Le comble est atteint lorsque le triste Vincent Leduc intercale dans ce reportage quelques portraits humains, ces individus (certes très sympathiques) qui évoquent encore ce monde « merveilleux » dont il se languit. Un véritable forçat fait des kilomètres pour venir ramasser des galettes de souffre dans le cratère d’un volcan, respirant des vapeurs qui réduisent sans doute considérablement son espérance de vie. Si le même individu était exposé à un risque cent fois moindre par des pesticides utilisés dans les palmeraies dénoncées dans ce reportage, le reporter trouverait ça scandaleux. Le pauvre homme ramène sur ses épaules, dans un voyage périlleux sur des chemins escarpés, environ 75 kilos de souffre. A vue de nez, compte tenu de son gabarit, au moins de son propre poids. Incontestablement un exploit sur le plan physique. Mais aussi quelle souffrance pour au final, ne gagner que de 2,50 euros à chaque voyage. Loin de s’émouvoir du dénuement extrême de cet homme , obligé de tuer au travail en gagnant par jour ce que le journaliste gagne en quelques minutes, celui-ci exalte au contraire cette condition inhumaine! C’est un peu comme si on réécrivait Germinal en magnifiant ce monde merveilleux d’enfants poussant des chariots dans les galeries des mines, un idéal pour l‘humanité. Véritable philistin, Vincent Leduc justifie très ingénument son plaidoyer : le forçat ne se plaint pas...

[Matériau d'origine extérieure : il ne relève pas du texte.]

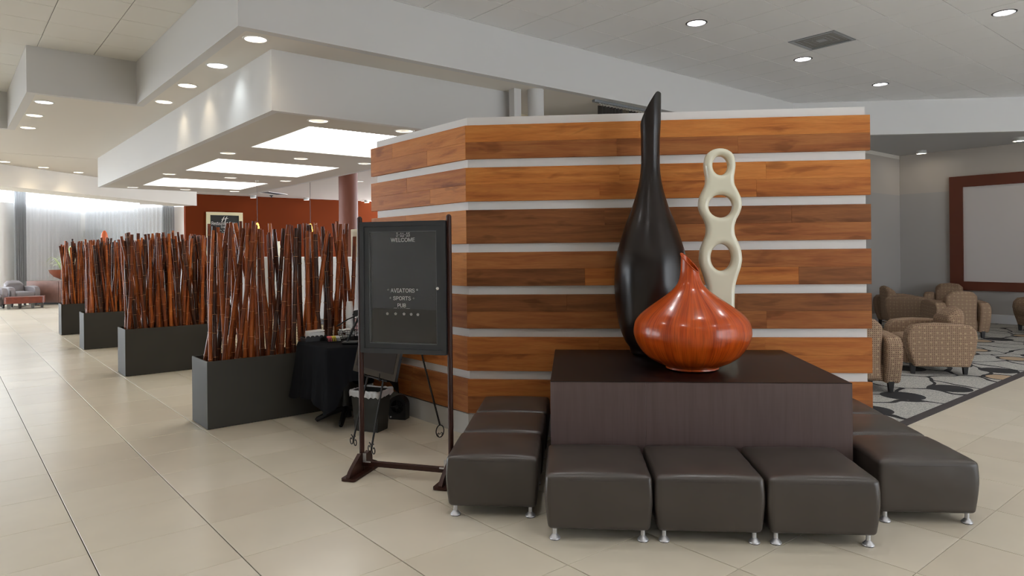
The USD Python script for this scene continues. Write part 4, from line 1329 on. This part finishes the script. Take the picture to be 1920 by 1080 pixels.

Là, on se dit que la coupe est pleine, mais c’est oublier que ne connaissant pas de limites, certains se débrouillent toujours pour faire déborder le vase. Oui la vie de cet homme est merveilleuse. La preuve ? Il a deux femmes et il les contente tous les soirs (« c’est lui qui me l’a confié » affirme la voix off du journaliste).Ce journaliste est décidément un sombre crétin réactionnaire, il n‘y a pas d‘autres mots ! La complainte écologiste charrie avec elle les pires clichés qu’on espérait disparus à jamais.
On peut donc faire encore pire que Yann Arthus Bertrand. Ca paraît incroyable mais ce journaliste l’a réussi.